Um Barrierefreiheit zu gewährleisten, bemüht sich die Bogestra etwa um einen niveaugleichen Einstieg oder die Anzeige und Ansage von Haltestellen und Abfahrtszeiten.

Die aktuelle Fassung sei im Dezember 2017 vom Stadtrat beschlossen worden – nach umfangreichen Beratungen in der Kommunalpolitik und unter Bürgerbeteiligung. Oben auf die Prioritätenliste sei dabei der barrierefreie Ausbau von Bushaltestellen gesetzt worden. Die Bushaltestelle „Brantropstraße“ - an ihrer alten Position nicht barrierefrei - sei dabei in die Top 20 vorgerückt.

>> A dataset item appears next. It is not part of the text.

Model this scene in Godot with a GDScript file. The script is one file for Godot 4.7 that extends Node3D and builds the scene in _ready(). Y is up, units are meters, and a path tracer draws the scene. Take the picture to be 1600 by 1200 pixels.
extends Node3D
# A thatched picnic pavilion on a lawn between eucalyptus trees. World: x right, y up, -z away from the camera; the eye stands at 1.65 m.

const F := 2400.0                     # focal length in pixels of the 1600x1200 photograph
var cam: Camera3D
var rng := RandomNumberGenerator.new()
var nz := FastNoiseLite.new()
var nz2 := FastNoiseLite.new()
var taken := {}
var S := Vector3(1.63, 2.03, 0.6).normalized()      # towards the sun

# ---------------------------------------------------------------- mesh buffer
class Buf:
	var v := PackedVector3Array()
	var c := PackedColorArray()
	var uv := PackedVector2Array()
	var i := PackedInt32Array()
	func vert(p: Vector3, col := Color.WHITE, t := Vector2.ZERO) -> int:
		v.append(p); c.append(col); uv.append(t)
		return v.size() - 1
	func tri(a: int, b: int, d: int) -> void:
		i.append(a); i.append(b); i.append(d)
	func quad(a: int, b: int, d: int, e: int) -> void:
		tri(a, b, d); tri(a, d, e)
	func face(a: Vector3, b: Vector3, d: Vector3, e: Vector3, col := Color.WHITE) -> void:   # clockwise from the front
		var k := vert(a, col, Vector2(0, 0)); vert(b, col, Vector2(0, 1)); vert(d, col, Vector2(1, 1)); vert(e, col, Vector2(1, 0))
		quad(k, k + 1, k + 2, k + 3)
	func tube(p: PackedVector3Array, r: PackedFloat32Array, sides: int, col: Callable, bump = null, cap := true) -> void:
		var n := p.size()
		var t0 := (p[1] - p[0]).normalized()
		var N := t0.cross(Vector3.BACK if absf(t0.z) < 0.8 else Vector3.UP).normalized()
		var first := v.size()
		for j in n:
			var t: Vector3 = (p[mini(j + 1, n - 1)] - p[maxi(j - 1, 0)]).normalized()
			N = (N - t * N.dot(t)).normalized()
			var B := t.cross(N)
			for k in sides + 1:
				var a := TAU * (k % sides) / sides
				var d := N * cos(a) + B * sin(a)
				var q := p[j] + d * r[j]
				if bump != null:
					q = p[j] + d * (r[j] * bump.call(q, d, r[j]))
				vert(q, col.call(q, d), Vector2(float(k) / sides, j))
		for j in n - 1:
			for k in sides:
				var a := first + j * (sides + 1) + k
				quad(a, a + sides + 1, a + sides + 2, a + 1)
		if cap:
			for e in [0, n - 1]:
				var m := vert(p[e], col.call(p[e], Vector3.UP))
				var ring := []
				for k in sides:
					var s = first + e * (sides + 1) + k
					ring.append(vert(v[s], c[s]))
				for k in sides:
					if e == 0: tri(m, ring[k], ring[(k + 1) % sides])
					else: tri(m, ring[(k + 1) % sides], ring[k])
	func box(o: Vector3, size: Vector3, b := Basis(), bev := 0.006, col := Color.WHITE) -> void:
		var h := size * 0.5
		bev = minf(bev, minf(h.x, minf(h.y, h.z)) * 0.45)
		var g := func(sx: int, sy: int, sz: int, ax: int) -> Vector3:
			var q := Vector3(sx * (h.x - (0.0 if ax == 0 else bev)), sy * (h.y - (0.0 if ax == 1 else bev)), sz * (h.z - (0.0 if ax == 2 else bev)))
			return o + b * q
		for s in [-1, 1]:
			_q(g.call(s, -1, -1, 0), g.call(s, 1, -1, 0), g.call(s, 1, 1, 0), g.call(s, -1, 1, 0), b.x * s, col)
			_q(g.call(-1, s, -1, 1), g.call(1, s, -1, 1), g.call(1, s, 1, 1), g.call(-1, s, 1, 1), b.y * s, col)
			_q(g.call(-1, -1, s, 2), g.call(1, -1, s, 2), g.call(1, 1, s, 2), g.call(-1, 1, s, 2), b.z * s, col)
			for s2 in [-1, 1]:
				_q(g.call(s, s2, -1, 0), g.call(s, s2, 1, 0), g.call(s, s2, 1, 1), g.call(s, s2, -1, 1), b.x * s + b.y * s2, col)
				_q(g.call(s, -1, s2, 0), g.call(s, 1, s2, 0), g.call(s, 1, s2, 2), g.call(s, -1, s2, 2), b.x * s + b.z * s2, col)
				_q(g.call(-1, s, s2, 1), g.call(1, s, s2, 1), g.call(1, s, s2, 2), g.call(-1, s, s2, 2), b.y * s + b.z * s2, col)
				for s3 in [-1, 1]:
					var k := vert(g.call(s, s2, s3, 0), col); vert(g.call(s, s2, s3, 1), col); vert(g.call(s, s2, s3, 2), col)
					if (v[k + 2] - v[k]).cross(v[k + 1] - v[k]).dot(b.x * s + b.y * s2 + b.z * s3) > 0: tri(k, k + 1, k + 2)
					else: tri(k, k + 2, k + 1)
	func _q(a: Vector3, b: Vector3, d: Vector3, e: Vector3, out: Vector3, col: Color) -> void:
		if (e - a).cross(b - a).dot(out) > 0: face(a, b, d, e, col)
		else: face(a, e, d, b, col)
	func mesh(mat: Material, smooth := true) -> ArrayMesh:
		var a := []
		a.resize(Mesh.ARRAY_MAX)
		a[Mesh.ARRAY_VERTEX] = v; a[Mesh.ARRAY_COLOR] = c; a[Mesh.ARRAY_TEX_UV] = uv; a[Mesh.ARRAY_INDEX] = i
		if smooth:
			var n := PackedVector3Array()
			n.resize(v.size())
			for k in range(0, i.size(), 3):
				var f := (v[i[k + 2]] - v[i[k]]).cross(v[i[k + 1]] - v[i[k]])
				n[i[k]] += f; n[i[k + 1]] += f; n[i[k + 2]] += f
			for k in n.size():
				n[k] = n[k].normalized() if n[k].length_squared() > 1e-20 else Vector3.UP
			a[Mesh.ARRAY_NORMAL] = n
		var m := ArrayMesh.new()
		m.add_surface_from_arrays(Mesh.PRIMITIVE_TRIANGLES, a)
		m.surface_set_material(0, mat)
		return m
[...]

So waren etwa „taktile Leiteinrichtungen“ nicht vorhanden. 2018 wurde deshalb der „niederflurgerechte Umbau und die Verlegung der Haltestelle“ beschlossen. „Alle Beteiligten hätten sich andere bauliche Rahmenbedingungen gewünscht“, gibt Kollmann zu. Die hergestellte Haltestelle stelle aber die einzige Möglichkeit dar.

Nutzen überwiegt

„Bei der Einrichtung einer Haltestelle wird im Vorfeld geschaut, ob diese an dieser Stelle ihre Funktion erfüllen kann“, erklärt Kollmann. Das Fazit der beteiligten Akteure: „Der große Nutzen dieser in diesem Bereich nun existierenden barrierefreien Haltestelle überwiegt den Nachteil der im Vergleich zu anderen Haltestellenorten geringen Durchgangsbreite“, so Kollmann. Und weiter: „Der große Nutzen der Haltestelle ergibt sich auch daher, dass die neue Haltestelle von mehreren Buslinien angefahren wird“, erinnert Kollmann.

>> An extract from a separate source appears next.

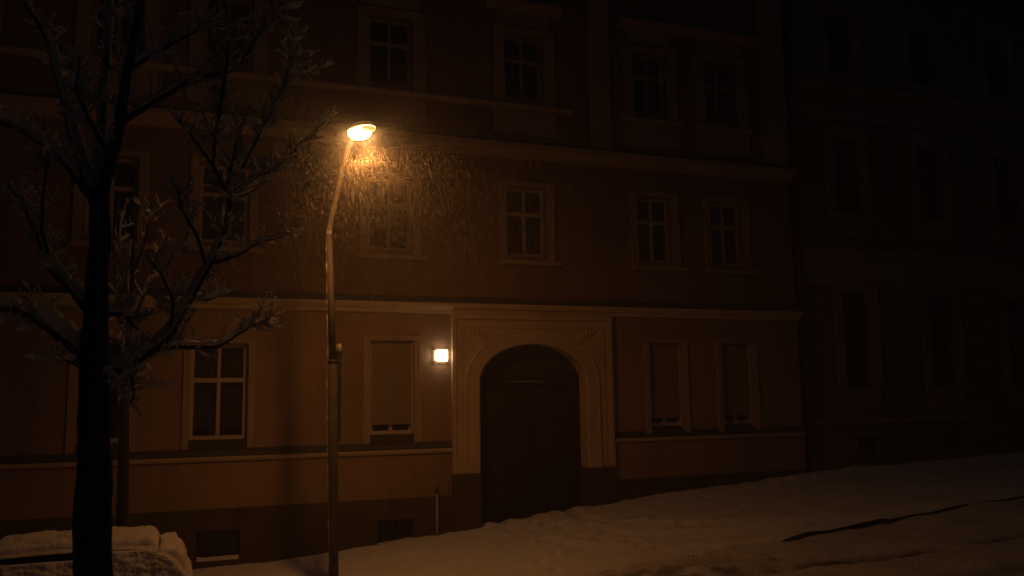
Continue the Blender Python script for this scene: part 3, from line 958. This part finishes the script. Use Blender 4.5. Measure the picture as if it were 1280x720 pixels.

Aus Richtung Eppendorf und Weitmar kommend steuern die Linien 352, 355, und 365 künftig den Hauptbahnhof, Hofstede und Langendreer an. Semrau und ihre Mitstreiter wollen diese Argumentation nicht akzeptieren, wünschen einen Abriss der Haltestelle. „Man müsste wenige hundert Meter zur nächsten Haltestelle laufen“, sagt Mürsel Kalatas.

Witterungsschutz wichtig

Hätte der Busstopp ohne Fahrgastunterstand gebaut werden können? „Witterungsschutz an den Haltestellen ist für Fahrgäste wichtig“, sagt Kollmann. Dazu erhielte man immer wieder Rückmeldungen von Fahrgästen. Abriss und Umbau kommen aus Sicht der Stadt und der Bogestra nicht infrage. „Ein Messfehler bei der Errichtung konnte bei einer inzwischen erfolgten Überprüfung vor Ort nicht festgestellt werden“, verteidigt Kollmann die neue Haltestelle.